--- START ---

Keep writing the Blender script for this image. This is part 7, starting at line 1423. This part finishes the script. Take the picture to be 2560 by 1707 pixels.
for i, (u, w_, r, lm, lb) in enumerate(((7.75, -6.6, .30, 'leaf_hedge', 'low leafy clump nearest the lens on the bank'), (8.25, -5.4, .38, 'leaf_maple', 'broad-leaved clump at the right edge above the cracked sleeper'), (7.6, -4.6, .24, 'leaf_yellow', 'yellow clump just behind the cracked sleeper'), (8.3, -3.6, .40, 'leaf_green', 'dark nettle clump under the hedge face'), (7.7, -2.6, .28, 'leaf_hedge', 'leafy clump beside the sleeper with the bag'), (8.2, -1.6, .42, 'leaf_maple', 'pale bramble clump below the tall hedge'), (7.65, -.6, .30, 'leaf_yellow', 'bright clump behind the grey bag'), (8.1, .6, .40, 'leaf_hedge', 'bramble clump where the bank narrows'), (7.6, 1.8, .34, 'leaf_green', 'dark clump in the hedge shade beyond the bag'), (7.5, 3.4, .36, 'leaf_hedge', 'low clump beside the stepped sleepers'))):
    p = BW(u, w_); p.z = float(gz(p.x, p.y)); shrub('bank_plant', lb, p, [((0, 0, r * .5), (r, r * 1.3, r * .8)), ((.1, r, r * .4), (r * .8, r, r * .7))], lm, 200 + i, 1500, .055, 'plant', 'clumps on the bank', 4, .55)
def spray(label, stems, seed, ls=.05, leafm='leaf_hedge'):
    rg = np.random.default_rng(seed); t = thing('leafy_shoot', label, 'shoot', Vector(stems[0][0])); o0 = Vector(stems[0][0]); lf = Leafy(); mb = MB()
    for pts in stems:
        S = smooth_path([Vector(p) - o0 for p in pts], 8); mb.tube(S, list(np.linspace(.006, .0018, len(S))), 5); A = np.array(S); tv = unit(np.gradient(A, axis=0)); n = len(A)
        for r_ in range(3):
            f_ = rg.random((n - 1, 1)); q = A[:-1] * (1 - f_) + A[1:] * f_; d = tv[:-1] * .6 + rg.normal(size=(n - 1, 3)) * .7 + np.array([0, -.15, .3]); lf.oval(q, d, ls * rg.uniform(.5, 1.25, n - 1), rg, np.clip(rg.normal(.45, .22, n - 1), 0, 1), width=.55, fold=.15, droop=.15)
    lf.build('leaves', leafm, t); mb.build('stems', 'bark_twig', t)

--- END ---

▸ AIM
Write every line of the material above again, exactly.

▸ RESULT OF THIS TASK
Keep writing the Blender script for this image. This is part 7, starting at line 1423. This part finishes the script. Take the picture to be 2560 by 1707 pixels.
for i, (u, w_, r, lm, lb) in enumerate(((7.75, -6.6, .30, 'leaf_hedge', 'low leafy clump nearest the lens on the bank'), (8.25, -5.4, .38, 'leaf_maple', 'broad-leaved clump at the right edge above the cracked sleeper'), (7.6, -4.6, .24, 'leaf_yellow', 'yellow clump just behind the cracked sleeper'), (8.3, -3.6, .40, 'leaf_green', 'dark nettle clump under the hedge face'), (7.7, -2.6, .28, 'leaf_hedge', 'leafy clump beside the sleeper with the bag'), (8.2, -1.6, .42, 'leaf_maple', 'pale bramble clump below the tall hedge'), (7.65, -.6, .30, 'leaf_yellow', 'bright clump behind the grey bag'), (8.1, .6, .40, 'leaf_hedge', 'bramble clump where the bank narrows'), (7.6, 1.8, .34, 'leaf_green', 'dark clump in the hedge shade beyond the bag'), (7.5, 3.4, .36, 'leaf_hedge', 'low clump beside the stepped sleepers'))):
    p = BW(u, w_); p.z = float(gz(p.x, p.y)); shrub('bank_plant', lb, p, [((0, 0, r * .5), (r, r * 1.3, r * .8)), ((.1, r, r * .4), (r * .8, r, r * .7))], lm, 200 + i, 1500, .055, 'plant', 'clumps on the bank', 4, .55)
def spray(label, stems, seed, ls=.05, leafm='leaf_hedge'):
    rg = np.random.default_rng(seed); t = thing('leafy_shoot', label, 'shoot', Vector(stems[0][0])); o0 = Vector(stems[0][0]); lf = Leafy(); mb = MB()
    for pts in stems:
        S = smooth_path([Vector(p) - o0 for p in pts], 8); mb.tube(S, list(np.linspace(.006, .0018, len(S))), 5); A = np.array(S); tv = unit(np.gradient(A, axis=0)); n = len(A)
        for r_ in range(3):
            f_ = rg.random((n - 1, 1)); q = A[:-1] * (1 - f_) + A[1:] * f_; d = tv[:-1] * .6 + rg.normal(size=(n - 1, 3)) * .7 + np.array([0, -.15, .3]); lf.oval(q, d, ls * rg.uniform(.5, 1.25, n - 1), rg, np.clip(rg.normal(.45, .22, n - 1), 0, 1), width=.55, fold=.15, droop=.15)
    lf.build('leaves', leafm, t); mb.build('stems', 'bark_twig', t)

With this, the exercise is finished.